Associate Professor Martin Bliemel, Direktur Inovasi di UTS Transdisciplinary School, menegaskan pentingnya meninggalkan model startup yang seragam.
Dengan menjadikan inovasi berbasis petani sebagai pusat, Indonesia memiliki peluang untuk membangun sektor pertanian yang tangguh, berkelanjutan, dan siap menghadapi tantangan seperti perubahan iklim dan pertumbuhan populasi.
Dengan dirilisnya versi terjemahan laporan dan adanya ruang dialog melalui lokakarya daring, terbentuklah fondasi kokoh untuk menjembatani pemahaman antara petani dan inovator teknologi. Interaksi ini menyimpan potensi besar untuk membebaskan kreativitas dan inovasi petani kecil—memungkinkan mereka memanfaatkan teknologi untuk memperkuat mata pencaharian dan stabilitas komunitas mereka.

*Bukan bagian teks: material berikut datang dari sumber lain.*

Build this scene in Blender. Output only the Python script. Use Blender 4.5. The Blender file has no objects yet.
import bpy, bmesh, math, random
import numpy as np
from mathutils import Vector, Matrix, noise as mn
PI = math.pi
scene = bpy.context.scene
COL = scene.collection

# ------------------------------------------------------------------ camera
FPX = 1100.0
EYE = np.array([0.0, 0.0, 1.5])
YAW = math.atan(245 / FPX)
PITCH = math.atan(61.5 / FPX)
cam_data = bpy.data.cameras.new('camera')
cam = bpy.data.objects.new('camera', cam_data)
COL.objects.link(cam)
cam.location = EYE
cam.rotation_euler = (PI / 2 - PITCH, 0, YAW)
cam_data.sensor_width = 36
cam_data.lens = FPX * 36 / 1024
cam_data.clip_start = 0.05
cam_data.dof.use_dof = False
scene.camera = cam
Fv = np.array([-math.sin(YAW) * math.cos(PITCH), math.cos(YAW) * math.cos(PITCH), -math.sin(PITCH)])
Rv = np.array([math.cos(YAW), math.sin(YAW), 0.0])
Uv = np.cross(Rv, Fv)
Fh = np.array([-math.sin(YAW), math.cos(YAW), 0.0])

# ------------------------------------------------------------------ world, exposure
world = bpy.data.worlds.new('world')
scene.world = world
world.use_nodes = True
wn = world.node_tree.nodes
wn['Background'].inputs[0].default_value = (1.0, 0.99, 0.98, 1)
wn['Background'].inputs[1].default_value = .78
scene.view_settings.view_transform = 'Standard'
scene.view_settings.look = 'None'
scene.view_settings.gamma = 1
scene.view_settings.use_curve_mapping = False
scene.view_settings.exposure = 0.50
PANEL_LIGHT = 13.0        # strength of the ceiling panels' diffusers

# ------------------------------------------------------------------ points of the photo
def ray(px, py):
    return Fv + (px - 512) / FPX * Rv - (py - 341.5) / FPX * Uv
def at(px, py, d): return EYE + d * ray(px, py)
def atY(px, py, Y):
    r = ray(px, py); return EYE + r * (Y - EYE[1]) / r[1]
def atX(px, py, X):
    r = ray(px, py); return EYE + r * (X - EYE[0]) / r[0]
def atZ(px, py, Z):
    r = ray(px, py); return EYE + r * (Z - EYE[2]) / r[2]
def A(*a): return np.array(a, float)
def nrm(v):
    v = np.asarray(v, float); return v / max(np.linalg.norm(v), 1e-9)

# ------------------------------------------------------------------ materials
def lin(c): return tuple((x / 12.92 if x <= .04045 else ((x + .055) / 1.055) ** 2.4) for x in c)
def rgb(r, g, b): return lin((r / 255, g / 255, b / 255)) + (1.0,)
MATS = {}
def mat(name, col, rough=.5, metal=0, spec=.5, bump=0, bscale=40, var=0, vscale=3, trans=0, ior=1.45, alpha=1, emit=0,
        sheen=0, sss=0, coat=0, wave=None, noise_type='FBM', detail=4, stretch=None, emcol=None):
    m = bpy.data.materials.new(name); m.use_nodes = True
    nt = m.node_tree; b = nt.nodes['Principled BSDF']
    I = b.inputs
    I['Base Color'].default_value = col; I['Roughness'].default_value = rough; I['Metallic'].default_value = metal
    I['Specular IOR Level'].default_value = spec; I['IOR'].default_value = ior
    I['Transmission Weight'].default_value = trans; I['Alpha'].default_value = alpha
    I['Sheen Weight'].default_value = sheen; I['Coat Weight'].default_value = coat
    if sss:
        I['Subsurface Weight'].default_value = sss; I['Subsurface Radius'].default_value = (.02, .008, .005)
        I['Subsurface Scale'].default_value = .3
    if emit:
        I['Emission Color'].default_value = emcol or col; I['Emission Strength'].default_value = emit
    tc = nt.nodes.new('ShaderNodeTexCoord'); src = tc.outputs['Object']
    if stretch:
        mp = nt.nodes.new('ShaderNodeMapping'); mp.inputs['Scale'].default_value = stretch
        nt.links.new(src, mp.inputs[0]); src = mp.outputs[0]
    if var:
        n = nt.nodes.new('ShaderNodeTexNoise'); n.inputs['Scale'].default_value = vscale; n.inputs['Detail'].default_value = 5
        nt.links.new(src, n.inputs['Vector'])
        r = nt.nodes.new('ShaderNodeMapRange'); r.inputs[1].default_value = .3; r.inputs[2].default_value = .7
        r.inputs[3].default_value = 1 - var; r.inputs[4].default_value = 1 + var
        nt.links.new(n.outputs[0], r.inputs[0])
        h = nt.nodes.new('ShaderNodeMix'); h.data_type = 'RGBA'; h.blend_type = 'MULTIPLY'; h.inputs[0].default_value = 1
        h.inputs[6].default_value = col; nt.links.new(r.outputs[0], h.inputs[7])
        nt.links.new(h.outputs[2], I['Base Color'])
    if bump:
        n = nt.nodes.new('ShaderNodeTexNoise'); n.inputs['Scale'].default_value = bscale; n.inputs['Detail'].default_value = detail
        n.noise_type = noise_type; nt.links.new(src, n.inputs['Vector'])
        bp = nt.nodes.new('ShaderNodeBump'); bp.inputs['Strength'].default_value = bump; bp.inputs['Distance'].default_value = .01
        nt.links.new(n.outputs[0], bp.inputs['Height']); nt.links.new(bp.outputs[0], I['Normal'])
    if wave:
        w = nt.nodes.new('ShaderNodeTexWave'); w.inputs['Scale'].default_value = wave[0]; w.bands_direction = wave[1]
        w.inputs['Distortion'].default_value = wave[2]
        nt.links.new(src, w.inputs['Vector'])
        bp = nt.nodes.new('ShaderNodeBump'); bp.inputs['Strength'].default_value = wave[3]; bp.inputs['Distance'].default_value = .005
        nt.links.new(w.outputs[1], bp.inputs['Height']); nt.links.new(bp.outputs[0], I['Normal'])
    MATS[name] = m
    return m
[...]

Perubahan transformatif memang tidak mudah. Tapi rekomendasi dalam laporan ini menunjukkan jalan: menginovasikan pertanian dengan tetap menghormati akar tradisinya. Jika tercapai, hal ini bisa menjadi cetak biru kebangkitan pertanian—bukan hanya untuk Indonesia, tetapi juga bagi negara-negara berkembang lainnya.